Echter Verbraucherschutz oder Eigenwerbung?
Seit es Konsum und Handel gibt, wird „der Verbraucher“, das unbekannte Wesen, in zigtausend Marktforschungen intensiv untersucht, um alle Bedürfnisse und Wünsche jeder nur möglichen Zielgruppe zu identifizieren. Dabei wollen doch alle nur das eine…
Sie wollen Ehrlichkeit und Transparenz. Keine Lügen, weder über die Bezeichnung und die Zutaten eines Lebensmittels noch über den wahren Inhalt, der sich in einer oft viel zu großen Verpackung verbirgt.
Gut, dass es Verbraucherverbände gibt, die der Industrie auf die Finger gucken, könnte man meinen. Ärgerlich nur, wenn sich diese Organisationen der gleichen marktschreierischen und verzerrenden Werbung für die eigene Sache bedienen, wie es diejenigen tun, die sie so massiv anprangern.

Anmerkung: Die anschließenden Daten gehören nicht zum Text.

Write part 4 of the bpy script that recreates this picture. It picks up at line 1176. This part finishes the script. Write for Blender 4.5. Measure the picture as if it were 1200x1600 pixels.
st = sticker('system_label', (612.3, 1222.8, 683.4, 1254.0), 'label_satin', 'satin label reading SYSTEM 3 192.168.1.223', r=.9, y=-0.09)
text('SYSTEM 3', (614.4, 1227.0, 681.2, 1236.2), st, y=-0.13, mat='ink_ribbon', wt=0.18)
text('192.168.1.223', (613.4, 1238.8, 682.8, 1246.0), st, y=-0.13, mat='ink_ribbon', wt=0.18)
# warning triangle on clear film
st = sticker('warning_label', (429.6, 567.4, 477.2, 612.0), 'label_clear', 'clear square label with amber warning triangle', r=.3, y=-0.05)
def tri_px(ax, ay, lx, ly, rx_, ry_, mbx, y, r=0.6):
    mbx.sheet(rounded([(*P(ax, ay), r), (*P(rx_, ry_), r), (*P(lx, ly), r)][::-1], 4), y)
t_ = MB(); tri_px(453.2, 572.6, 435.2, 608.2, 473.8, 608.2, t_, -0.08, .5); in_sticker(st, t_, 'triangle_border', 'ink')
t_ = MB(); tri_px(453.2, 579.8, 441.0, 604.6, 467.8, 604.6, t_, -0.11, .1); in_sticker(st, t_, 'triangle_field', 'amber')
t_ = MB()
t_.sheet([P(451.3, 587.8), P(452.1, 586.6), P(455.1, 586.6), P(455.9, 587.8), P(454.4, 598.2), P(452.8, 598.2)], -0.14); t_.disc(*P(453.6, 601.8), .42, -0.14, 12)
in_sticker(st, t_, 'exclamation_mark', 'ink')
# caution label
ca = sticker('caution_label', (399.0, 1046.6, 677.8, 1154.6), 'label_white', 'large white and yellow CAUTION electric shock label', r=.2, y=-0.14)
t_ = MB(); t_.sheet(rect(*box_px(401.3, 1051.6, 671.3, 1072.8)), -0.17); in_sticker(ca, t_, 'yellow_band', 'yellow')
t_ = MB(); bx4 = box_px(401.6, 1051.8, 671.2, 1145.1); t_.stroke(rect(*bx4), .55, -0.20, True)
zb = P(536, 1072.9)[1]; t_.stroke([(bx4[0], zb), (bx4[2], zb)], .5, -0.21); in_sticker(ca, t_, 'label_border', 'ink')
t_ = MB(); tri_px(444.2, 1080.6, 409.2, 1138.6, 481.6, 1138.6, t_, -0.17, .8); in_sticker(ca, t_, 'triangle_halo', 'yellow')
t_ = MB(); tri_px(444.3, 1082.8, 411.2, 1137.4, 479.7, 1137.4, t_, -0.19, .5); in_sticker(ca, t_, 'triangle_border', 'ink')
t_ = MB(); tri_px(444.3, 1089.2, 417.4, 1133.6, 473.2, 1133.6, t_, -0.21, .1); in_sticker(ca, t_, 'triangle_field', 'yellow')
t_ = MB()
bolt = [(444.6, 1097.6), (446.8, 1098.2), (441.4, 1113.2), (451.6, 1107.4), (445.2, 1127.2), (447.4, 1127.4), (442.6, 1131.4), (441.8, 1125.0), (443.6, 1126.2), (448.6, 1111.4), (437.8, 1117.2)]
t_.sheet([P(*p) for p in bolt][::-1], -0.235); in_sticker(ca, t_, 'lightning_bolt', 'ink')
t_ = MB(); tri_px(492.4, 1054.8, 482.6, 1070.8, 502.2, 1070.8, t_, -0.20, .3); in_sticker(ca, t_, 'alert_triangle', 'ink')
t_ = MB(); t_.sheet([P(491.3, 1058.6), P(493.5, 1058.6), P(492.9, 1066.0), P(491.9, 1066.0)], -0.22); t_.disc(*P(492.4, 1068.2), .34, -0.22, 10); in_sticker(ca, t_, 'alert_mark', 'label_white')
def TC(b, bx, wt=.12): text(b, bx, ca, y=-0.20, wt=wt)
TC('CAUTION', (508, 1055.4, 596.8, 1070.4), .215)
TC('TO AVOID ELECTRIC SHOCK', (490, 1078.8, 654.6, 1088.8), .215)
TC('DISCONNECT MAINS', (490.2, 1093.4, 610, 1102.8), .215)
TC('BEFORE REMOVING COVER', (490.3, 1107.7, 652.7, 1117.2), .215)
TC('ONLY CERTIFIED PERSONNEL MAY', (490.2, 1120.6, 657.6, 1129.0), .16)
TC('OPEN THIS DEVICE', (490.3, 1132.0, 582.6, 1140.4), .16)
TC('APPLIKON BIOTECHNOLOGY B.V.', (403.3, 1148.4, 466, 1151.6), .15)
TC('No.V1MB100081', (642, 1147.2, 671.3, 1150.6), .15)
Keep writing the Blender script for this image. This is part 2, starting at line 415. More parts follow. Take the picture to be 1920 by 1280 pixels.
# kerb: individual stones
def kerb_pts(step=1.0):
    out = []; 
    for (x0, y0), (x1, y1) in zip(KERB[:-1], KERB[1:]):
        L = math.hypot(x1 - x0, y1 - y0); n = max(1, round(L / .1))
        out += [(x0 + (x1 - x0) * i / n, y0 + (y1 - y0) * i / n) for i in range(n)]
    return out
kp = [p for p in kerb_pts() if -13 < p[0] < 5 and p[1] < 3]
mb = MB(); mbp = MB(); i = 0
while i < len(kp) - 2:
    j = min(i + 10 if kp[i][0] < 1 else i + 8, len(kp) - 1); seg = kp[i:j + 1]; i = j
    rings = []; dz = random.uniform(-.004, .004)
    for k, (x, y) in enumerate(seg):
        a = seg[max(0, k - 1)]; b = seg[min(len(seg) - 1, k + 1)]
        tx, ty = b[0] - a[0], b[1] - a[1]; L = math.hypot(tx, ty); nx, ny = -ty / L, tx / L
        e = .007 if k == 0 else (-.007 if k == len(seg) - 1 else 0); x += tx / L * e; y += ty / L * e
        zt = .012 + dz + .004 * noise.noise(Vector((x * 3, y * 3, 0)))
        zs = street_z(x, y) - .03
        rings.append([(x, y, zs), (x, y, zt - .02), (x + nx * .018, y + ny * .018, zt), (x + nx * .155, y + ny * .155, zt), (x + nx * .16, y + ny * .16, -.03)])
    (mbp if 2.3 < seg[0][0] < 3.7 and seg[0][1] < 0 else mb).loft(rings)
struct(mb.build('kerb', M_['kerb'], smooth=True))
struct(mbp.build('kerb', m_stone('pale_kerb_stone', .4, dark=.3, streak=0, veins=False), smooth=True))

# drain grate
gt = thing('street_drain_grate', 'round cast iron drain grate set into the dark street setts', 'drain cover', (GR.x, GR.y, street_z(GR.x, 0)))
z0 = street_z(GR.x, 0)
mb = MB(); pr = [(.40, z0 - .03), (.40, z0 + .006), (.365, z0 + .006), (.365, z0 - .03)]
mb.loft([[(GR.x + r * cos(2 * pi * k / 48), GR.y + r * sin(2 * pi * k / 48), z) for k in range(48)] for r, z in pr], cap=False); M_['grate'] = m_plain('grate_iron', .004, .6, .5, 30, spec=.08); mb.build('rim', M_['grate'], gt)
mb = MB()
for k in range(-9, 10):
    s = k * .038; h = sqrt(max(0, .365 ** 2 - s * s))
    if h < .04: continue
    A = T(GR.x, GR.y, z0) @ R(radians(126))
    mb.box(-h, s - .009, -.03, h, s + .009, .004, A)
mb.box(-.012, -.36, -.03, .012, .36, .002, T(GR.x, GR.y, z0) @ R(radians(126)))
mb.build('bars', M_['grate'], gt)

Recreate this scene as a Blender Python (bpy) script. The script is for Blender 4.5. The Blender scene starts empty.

Aktuell stehen wieder die Nominierungen für den „Goldenen Windbeutel“ fest. Beim Scrollen durch die vielen Vorschläge der Verbraucher auf „schummelmelder.de“ fällt auf, dass es sich nicht nur um aktuelle Hinweise aus diesem Jahr handelt, sondern viele noch aus dem letzten Jahr stammen müssen. Schlauerweise verzichtet Foodwatch auf die Angabe eines Einreichungsdatums, so erscheint die Menge der Meldungen deutlich größer. Ebenfalls seltsam, dass keines der in diesem Jahr nominierten Produkte von einem Verbraucher auf das Portal gemeldet wurde. Ein Schelm, wer Böses dabei denkt, dass es regelmäßig bekannte Marken trifft, die an den medialen Pranger gestellt werden. Weder die Menge der Einreichungen noch die Anzahl der Abstimmenden ist transparent einsehbar. Wenn da mal alles mit rechten Dingen abläuft?
Wie schon im letzten Jahr stehen einige Kandidaten zu Unrecht auf der Nominierungsliste. Zweimal sind Verpackungen aus kompostierbaren Materialien dabei, zweimal soll durch Aussagen zum Klima getäuscht worden sein und Kandidatin fünf ist eine Süßigkeit, die zu viel Zucker enthält- ah, ja! Sowohl die Kompostierbarkeit als auch das Siegel ‚klimaneutral‘ sind durch Zertifikate belegt. So kritisch man die gewählten Nachhaltigkeitsmaßnahmen auch sehen mag, der Verbraucher wird dadurch nicht getäuscht. Der Vorwurf von Foodwatch richtet sich vielmehr an die Systeme, die dahinterstehen: die Prüfnorm EN 13432 zur Kompostierbarkeit entspreche nicht den realen Bedingungen und die Kompensationsprojekte von „Climate Partner“ für den Claim „klimaneutral“ hielten nicht das, was sie versprechen. Weil diese Fische für einen leichten Fang offenbar zu groß sind, nimmt man sich die kleinen vor und klagt stellvertretend einzelne Produkte an. Richtigerweise müssten die Methoden kritisch hinterfragt werden, denn so viel mehr als nur diese vier hier angeklagten Produkte und Verpackungen werben genauso.
Es bleibt der schale Nachgeschmack, dass Selbstdarstellung offenbar wichtiger ist als der Anspruch systemimmanent Änderungen herbei führen zu wollen.